L’accord UE-Mercosur a été débattu au Parlement européen en fin de session plénière. Ce vieux serpent de mer des institutions européennes ravive les crispations nationales et idéologiques, allant jusqu’à fissurer l’unité même des groupes parlementaires.

"Je défie quiconque de me dire quelle sera l'issue du vote parlementaire", s’amuse Gilles Pennelle (PfE, extrême droite) au sujet du Mercosur. Validé le 6 décembre, cet accord doit encore être ratifié par le Parlement européen et le conseil de l’Union européenne dans les mois à venir. Il vise à instaurer une zone de libre-échange entre l’Union européenne et les cinq pays du Mercosur (Brésil, Argentine, Uruguay, Paraguay, Bolivie). L’objectif : éliminer environ 90% des droits de douane dans les deux sens, notamment sur les produits agricoles et industriels. Il ouvrirait également l'Europe à un marché de 223 millions de consommateurs. Mais à l’heure où Trump menace l’équilibre du commerce international et que la crise agricole gronde parmi les 27, les groupes sont largement divisés au sein de l’hémicycle.

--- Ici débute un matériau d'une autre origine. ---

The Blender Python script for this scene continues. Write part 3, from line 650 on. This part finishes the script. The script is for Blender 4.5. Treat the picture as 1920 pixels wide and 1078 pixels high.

Un clivage au-delà des groupes

"Dans tous les groupes il y a du oui comme du non. L’avis dépend plus du pays que du groupe", avance l’eurodéputée Céline Imart (PPE, droite). Les députés français et polonais suivent la position de leurs représentants au Conseil de l’UE, craignant pour leur secteur agricole. Leurs homologues allemands y sont, eux, plutôt favorables, priorisant les intérêts des industries automobiles et chimiques allemandes.

La nationalité n’est pas la seule ligne de clivage. Le traité divise aussi les eurodéputés en fonction des commissions auxquelles ils appartiennent. “Au sein de la commission agriculture, la majorité est contre”, affirme Gilles Pennelle (PfE, extrême droite). Même son de cloche du côté de la commission santé, elle, globalement en opposition avec l’accord. Dans cette dernière, Majdouline Sbaï (Les Verts, gauche) explique avoir “même trouvé du soutien auprès de collègues de droite”.

L'eurodéputée Marie-Pierre Vedrenne (PPE, droite) discute avec le commissaire européen au commerce Maroš Šefčovičlors du débat sur l'accord UE-Mercosur au Parlement jeudi 13 février © European Union 2025 - Source : EP

Majdouline Sbaï (Les Verts, gauche) débat sur l'accord de libre-échange UE-Mercosur au Parlement © European Union 2025 - Source : EP

Une Commission qui veut “passer en force”

Les opposants au Mercosur s’indignent qu’Ursula Von Der Leyen, présidente de la Commission, ait négocié seule. Aucun texte complet n'aurait encore été transmis, même aux commissions parlementaires concernées. Gilles Pennelle (PfE, extrême droite) s’insurge contre ce manque d’information et y voit “une volonté de passer en force” de l’exécutif européen.

Pour certains eurodéputés, les données mises en avant par Maroš Šefčovič, commissaire au commerce, ne donnent pas une vision globale de l’impact du traité. Marie-Pierre Vedrenne (Renew, centristes libéraux) attend de lui des éléments supplémentaires pour discuter concrètement de l’accord : “qu’il vienne avec son Powerpoint et sa calculette”. De son côté, Majdouline Sbaï (Les Verts, gauche) s’inquiète du manque d’études sur l’impact social du traité “on a que du macro-économique sur le sujet. Moi, ce qui m’intéresse, ce sont les travailleurs !”.

Le libre-échange mondial en crise à l’ère Trump

“Ça serait la plus grande zone de libre échange au monde, si il y a bien un moment pour le faire c’est maintenant”, déclare Jörgen Warborn (PPE, droite) au sein de l’hémicycle. L’élection de Trump et sa menace d’augmentation des droits de douane ont fait bouger les lignes sur les bancs parlementaires vers plus de multilatéralisme. De quoi faire chavirer quelques opposants au Mercosur : “J’en connais plus d’un qui, dans mon groupe, a depuis changé de bord”, constate Majdouline Sbaï (Les Verts, gauche).